Consécration de la solidarité de principe entre la société apporteuse et la société bénéficiaire dans les apports partiels d’actifs soumis au régime des scissions.
Note de M. Alexis CONSTANTIN :
La Cour de cassation a pris position sur le sens qu’il convient de donner à l’article L. 236-20 du Code de commerce, lorsqu’il doit être appliqué à une opération d’apport partiel d’actif soumis au régime des scissions.
Aux termes dudit article « les sociétés bénéficiaires des apports résultant de la scission sont débitrices solidaires des obligataires et des créanciers non obligataires de la société scindée, au lieu et place de celle-ci sans que cette substitution emporte novation à leur égard« .
L’article L. 236-21 du Code de commerce dispose pour sa part que, par dérogation au principe précédemment énoncé, « il peut être stipulé que les sociétés bénéficiaires de la scission ne seront tenues que de la partie du passif de la société scindée mise à la charge respective et sans solidarité entre elles.

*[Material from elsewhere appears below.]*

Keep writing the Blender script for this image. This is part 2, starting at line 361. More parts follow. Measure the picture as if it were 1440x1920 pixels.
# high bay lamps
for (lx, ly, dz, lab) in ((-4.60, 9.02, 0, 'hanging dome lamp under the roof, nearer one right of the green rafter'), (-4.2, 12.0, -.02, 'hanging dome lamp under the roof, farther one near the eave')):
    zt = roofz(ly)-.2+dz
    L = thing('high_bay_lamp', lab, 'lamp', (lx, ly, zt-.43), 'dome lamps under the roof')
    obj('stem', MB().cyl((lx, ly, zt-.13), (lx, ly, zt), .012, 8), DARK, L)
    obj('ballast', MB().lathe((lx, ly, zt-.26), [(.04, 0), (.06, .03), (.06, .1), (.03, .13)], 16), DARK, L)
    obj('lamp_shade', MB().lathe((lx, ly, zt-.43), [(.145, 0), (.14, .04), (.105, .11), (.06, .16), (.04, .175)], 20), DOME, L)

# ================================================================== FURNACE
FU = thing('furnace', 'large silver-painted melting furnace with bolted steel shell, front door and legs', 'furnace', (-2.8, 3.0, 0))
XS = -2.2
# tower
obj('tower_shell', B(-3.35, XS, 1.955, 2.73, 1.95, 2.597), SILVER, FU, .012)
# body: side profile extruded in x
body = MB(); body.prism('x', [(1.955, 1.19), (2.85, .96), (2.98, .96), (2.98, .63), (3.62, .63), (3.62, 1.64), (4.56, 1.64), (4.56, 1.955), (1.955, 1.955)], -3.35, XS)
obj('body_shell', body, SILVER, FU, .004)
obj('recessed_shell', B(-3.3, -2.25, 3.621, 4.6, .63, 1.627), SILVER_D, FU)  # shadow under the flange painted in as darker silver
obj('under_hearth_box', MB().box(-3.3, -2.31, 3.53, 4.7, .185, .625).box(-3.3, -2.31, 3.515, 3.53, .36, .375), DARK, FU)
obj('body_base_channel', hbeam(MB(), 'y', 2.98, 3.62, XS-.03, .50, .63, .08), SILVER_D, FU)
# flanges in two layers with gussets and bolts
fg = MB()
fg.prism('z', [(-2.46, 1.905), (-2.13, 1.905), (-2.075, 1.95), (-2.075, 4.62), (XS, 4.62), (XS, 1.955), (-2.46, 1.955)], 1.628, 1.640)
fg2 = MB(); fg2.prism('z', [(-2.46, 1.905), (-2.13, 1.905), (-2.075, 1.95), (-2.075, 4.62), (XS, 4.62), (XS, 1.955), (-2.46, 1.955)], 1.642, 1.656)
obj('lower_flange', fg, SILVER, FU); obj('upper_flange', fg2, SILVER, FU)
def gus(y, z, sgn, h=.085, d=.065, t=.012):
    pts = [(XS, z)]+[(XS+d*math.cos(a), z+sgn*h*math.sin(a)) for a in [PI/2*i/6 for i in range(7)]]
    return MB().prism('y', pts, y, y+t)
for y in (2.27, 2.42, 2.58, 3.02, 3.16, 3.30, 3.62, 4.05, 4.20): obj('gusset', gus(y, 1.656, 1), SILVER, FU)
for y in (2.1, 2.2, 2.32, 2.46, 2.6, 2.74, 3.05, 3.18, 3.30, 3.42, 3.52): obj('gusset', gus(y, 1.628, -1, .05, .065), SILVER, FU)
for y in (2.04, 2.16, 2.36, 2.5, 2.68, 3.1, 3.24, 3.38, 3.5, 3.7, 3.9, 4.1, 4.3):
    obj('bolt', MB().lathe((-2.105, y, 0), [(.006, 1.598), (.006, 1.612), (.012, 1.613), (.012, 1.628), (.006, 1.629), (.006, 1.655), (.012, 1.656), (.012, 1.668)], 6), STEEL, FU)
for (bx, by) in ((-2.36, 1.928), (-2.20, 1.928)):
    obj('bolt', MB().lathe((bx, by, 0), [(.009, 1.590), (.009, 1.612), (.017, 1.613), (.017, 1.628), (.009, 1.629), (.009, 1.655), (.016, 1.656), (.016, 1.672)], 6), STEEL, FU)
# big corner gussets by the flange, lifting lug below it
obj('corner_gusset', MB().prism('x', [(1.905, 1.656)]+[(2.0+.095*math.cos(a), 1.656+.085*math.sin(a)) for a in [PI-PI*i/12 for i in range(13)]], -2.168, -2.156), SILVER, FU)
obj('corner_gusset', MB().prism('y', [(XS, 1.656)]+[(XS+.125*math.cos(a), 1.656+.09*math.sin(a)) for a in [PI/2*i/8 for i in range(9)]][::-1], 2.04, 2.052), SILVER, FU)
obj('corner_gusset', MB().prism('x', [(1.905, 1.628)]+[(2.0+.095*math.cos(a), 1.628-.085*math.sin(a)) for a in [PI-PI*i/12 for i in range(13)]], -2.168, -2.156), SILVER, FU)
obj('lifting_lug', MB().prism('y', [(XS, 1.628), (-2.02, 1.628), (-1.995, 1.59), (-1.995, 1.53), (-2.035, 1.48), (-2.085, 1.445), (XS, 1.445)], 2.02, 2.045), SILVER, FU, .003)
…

En ce cas, les créanciers non obligataires des sociétés participantes peuvent former opposition à la scission…« .
Ces deux dispositions n’ont été pensées par le législateur de la loi de 1966 que pour les opérations de scission, comme le démontrent tout à la fois la référence à une pluralité de sociétés bénéficiaires et l’absence de prise en compte de la société scindée, tout à fait logique dans le cadre d’une opération de scission au terme de laquelle la société scindée est dissoute et perd sa personnalité morale.
Le problème est que ce même législateur a parallèlement permis que « la société qui apporte une partie de son actif à une autre société et la société qui bénéficie de cet apport » puissent « décider d’un commun accord de soumettre l’opération aux dispositions des articles L. 236-16 à L. 236-21 » (C. com. art. L. 236-22).
Autrement dit, il est possible de placer l’opération d’apport partiel d’actif soit sous le régime de droit commun des apports en nature de fonds de commerce, soit sous le régime, juridiquement comme fiscalement spécial, des scissions de sociétés.
La Cour de cassation considère, nonobstant le fait que dans cette hypothèse la société apporteuse ne soit pas dissoute et conserve sa personnalité morale à l’issue de l’opération, que l’apport partiel d’actif placé sous le régime de la scission emporte application de toutes les règles et de tous les effets de celle-ci.
Il en résulte qu’à la lettre, les articles L. 236-20 et L. 236-21 du Code de commerce sont totalement inadaptés à la protection des créanciers dans une opération d’apport partiel d’actif.
C’est cette inadéquation que la Cour de cassation a entendu réparer.
Les juges du fond ont fait une application restrictive de l’article L. 236-20 du Code de commerce, qui les a conduit à estimer qu’aucune solidarité légale ne peut exister à ce titre entre la société apporteuse et la société bénéficiaire et qu’en l’absence d’une solidarité conventionnellement prévue dans le traité d’apport, seule cette dernière société peut être poursuivie en paiement des dettes qui lui ont été transmises.
L’arrêt de la Cour d’appel de Paris est cassé, au terme d’une motivation qui ne laisse aucun doute sur la lecture par la Cour suprême de l’article L. 236-20 du Code de commerce.
Elle juge en effet « qu’en statuant ainsi, alors que, dans le cas d’un apport partiel d’actif placé sous le régime des scissions, la société apporteuse reste, sauf dérogation prévue à l’article L. 236-21 du Code de commerce, solidairement obligée avec la société bénéficiaire au paiement des dettes transmises à cette dernière, la Cour d’appel a violé » les articles L. 236-20, L. 236-21 et L. 236-22 du Code de commerce.